■ Excerpted records
⟨

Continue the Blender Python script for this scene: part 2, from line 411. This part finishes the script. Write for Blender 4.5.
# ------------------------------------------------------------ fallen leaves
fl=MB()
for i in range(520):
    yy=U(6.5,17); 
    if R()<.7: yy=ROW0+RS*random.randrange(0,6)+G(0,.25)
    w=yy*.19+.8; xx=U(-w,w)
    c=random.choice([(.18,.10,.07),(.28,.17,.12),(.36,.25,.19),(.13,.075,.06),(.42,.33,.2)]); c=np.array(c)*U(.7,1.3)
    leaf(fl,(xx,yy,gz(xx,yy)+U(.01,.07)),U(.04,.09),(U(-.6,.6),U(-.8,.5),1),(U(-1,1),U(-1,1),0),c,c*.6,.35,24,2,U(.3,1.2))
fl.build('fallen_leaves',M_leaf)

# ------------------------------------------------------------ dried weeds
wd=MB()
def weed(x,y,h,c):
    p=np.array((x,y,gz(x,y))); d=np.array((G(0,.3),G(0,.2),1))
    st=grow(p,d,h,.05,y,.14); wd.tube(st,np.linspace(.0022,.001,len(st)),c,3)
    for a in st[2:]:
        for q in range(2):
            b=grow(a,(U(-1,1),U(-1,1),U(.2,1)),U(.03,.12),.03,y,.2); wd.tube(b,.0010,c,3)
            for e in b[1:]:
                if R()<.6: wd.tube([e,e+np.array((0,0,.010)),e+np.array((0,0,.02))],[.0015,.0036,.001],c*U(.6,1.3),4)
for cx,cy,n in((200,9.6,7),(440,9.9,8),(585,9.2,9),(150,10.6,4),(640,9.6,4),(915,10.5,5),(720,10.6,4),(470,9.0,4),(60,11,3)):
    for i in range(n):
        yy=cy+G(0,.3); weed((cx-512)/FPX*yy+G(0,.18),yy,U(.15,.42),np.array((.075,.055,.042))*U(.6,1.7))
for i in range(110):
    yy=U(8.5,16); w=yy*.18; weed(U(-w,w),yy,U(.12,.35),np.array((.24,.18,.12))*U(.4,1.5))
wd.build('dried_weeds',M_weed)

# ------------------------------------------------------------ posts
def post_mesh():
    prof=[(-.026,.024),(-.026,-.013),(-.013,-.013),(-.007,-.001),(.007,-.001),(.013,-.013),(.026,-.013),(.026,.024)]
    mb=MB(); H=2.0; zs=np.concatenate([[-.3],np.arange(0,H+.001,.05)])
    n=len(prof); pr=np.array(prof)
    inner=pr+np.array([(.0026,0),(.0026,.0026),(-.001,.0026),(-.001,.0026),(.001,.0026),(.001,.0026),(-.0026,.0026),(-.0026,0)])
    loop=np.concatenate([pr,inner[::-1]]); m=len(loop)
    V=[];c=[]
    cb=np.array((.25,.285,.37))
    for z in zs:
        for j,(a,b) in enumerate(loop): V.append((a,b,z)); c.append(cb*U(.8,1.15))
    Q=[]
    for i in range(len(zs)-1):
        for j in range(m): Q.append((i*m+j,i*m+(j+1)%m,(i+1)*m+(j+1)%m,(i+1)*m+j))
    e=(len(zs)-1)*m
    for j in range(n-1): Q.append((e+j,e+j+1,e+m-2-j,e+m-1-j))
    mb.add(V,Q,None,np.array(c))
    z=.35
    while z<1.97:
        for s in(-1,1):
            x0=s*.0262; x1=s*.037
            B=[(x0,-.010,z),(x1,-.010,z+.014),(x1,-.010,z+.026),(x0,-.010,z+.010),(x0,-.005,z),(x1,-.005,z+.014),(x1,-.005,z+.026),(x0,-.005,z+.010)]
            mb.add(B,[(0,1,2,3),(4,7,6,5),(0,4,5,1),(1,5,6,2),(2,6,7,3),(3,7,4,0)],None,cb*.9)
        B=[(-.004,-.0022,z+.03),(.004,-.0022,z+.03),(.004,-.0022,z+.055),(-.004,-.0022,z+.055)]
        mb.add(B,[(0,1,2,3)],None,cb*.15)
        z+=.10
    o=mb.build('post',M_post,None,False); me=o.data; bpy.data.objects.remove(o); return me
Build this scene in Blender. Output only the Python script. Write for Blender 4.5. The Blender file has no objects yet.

⟩

Copy all data exactly, start to finish.

Continue the Blender Python script for this scene: part 2, from line 411. This part finishes the script. Write for Blender 4.5.
# ------------------------------------------------------------ fallen leaves
fl=MB()
for i in range(520):
    yy=U(6.5,17); 
    if R()<.7: yy=ROW0+RS*random.randrange(0,6)+G(0,.25)
    w=yy*.19+.8; xx=U(-w,w)
    c=random.choice([(.18,.10,.07),(.28,.17,.12),(.36,.25,.19),(.13,.075,.06),(.42,.33,.2)]); c=np.array(c)*U(.7,1.3)
    leaf(fl,(xx,yy,gz(xx,yy)+U(.01,.07)),U(.04,.09),(U(-.6,.6),U(-.8,.5),1),(U(-1,1),U(-1,1),0),c,c*.6,.35,24,2,U(.3,1.2))
fl.build('fallen_leaves',M_leaf)

# ------------------------------------------------------------ dried weeds
wd=MB()
def weed(x,y,h,c):
    p=np.array((x,y,gz(x,y))); d=np.array((G(0,.3),G(0,.2),1))
    st=grow(p,d,h,.05,y,.14); wd.tube(st,np.linspace(.0022,.001,len(st)),c,3)
    for a in st[2:]:
        for q in range(2):
            b=grow(a,(U(-1,1),U(-1,1),U(.2,1)),U(.03,.12),.03,y,.2); wd.tube(b,.0010,c,3)
            for e in b[1:]:
                if R()<.6: wd.tube([e,e+np.array((0,0,.010)),e+np.array((0,0,.02))],[.0015,.0036,.001],c*U(.6,1.3),4)
for cx,cy,n in((200,9.6,7),(440,9.9,8),(585,9.2,9),(150,10.6,4),(640,9.6,4),(915,10.5,5),(720,10.6,4),(470,9.0,4),(60,11,3)):
    for i in range(n):
        yy=cy+G(0,.3); weed((cx-512)/FPX*yy+G(0,.18),yy,U(.15,.42),np.array((.075,.055,.042))*U(.6,1.7))
for i in range(110):
    yy=U(8.5,16); w=yy*.18; weed(U(-w,w),yy,U(.12,.35),np.array((.24,.18,.12))*U(.4,1.5))
wd.build('dried_weeds',M_weed)

# ------------------------------------------------------------ posts
def post_mesh():
    prof=[(-.026,.024),(-.026,-.013),(-.013,-.013),(-.007,-.001),(.007,-.001),(.013,-.013),(.026,-.013),(.026,.024)]
    mb=MB(); H=2.0; zs=np.concatenate([[-.3],np.arange(0,H+.001,.05)])
    n=len(prof); pr=np.array(prof)
    inner=pr+np.array([(.0026,0),(.0026,.0026),(-.001,.0026),(-.001,.0026),(.001,.0026),(.001,.0026),(-.0026,.0026),(-.0026,0)])
    loop=np.concatenate([pr,inner[::-1]]); m=len(loop)
    V=[];c=[]
    cb=np.array((.25,.285,.37))
    for z in zs:
        for j,(a,b) in enumerate(loop): V.append((a,b,z)); c.append(cb*U(.8,1.15))
    Q=[]
    for i in range(len(zs)-1):
        for j in range(m): Q.append((i*m+j,i*m+(j+1)%m,(i+1)*m+(j+1)%m,(i+1)*m+j))
    e=(len(zs)-1)*m
    for j in range(n-1): Q.append((e+j,e+j+1,e+m-2-j,e+m-1-j))
    mb.add(V,Q,None,np.array(c))
    z=.35
    while z<1.97:
        for s in(-1,1):
            x0=s*.0262; x1=s*.037
            B=[(x0,-.010,z),(x1,-.010,z+.014),(x1,-.010,z+.026),(x0,-.010,z+.010),(x0,-.005,z),(x1,-.005,z+.014),(x1,-.005,z+.026),(x0,-.005,z+.010)]
            mb.add(B,[(0,1,2,3),(4,7,6,5),(0,4,5,1),(1,5,6,2),(2,6,7,3),(3,7,4,0)],None,cb*.9)
        B=[(-.004,-.0022,z+.03),(.004,-.0022,z+.03),(.004,-.0022,z+.055),(-.004,-.0022,z+.055)]
        mb.add(B,[(0,1,2,3)],None,cb*.15)
        z+=.10
    o=mb.build('post',M_post,None,False); me=o.data; bpy.data.objects.remove(o); return me
Build this scene in Blender. Output only the Python script. Write for Blender 4.5. The Blender file has no objects yet.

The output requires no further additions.